泉:平屋の一軒家に住んでおり、あと少しで床上まで浸水するところだったようです。水位が劇的に上がり、逃げるに逃げられず、2階もないので、もう少し水位が高くなっていたら、命が危険な状況でした。
30年以上住んでいて、こんな災害はじめてだったそうで、台風が来ることはわかっていたけど、特に対策することもなく、土嚢を数袋置いていたが、今回の被害には耐えられず浸水。
泉:備蓄食品も、昔に購入したものだったため、消費期限が切れて食べることができなかったそうです。
避難所は、山を越えた場所で道中に土砂崩れに巻き込まれる心配があったため、自宅待機を選んだとおっしゃっていました。
ーどんな作業をされましたか?
中山:ぎりぎり床下浸水だったので、母家と離れ、そして倉庫や、床下のヘドロを掻きだしました。
10人くらいで、いくつかの部屋ごとに分かれて作業しましたが、当日だけではすべての作業は完了できませんでした。

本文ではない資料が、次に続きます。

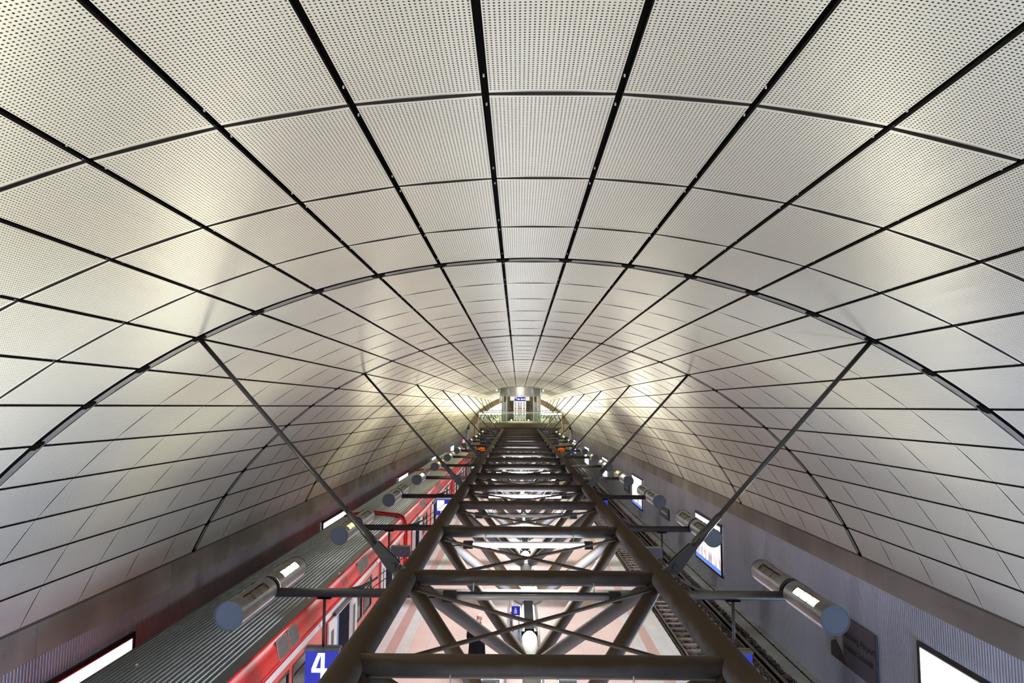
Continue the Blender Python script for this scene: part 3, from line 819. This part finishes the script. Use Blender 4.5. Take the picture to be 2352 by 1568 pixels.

高齢かつ持病もお持ちなので、ご本人だけでは作業できず、
被災後は呆然としてしまい、明日からどうすればいいのか、ご飯ものどを通らない毎日だったそうです。
中山:今回のご家庭は、断水はありませんでしたが、3日停電。
電気がつかえない不便さもあり、家の備蓄食が使えなかったため、近所に住む弟さんに頼んでギリギリ生活していたと伺いました。
「まさかこんなことになるとは、自分が被災するなんて……」と何度もおっしゃる姿が印象に残っています。
「ボランティアの存在にとても助けられた、このご恩は一生忘れない」と作業中何度も言ってくださり、災害救援に参加するたびに、ボランティアのマンパワーがお役に立てることを改めて実感しました。
超高齢化社会、日本全国に共通する災害の課題
ー今回の静岡ボランティアを通じて感じたことを教えてください。
泉:今回、被災地として訪れた静岡市葵区は、日本全国に多い高齢化が進んだ町でした。親戚付きあいが強い反面、Kさんのような独り暮らしのお年寄りの方も多くいらっしゃいます。
住民の方は、ご自分のご自宅だけでなくグループホームの対応をされている方も多い印象でした。
もちろん事前の避難や備えをしている方もいらっしゃったと思いますが、
備えができていなかった
まさか自分が被災するとは……
家の目の前が川になるなんて……
という実際の声を多く聞きました。
中山:僕らは、日頃から防災を呼び掛けている身ですが
逃れることのできない自然災害に対しては、前もって情報を知っておくこと、共有しておくこと、備えておくことだけでも、心理的に違うのではと、身をもって感じました。
また、今回は町自体の繋がりが強かったこともあり、ご近所同士での助け合いの姿も多く拝見しました。
一方で、都会に住む方は
隣に住む人と交流がある方はどれほどいるのだろう。
もし隣人が、高齢者だと知らなければ、すぐに助けることはできるのだろうか。
と考えさせられる場面が多くありました。
僕らがKOKUAとして、もっと多くの方に、現状を伝え、ひとりでも多くの方に行動に移していただける仕掛けをしていきたいと、身を引き締める経験となりました。
以前の新潟でもお伝えしましたが、災害救援は、続けることが大切なので、静岡での活動も、定期的に関わっていこうと思います。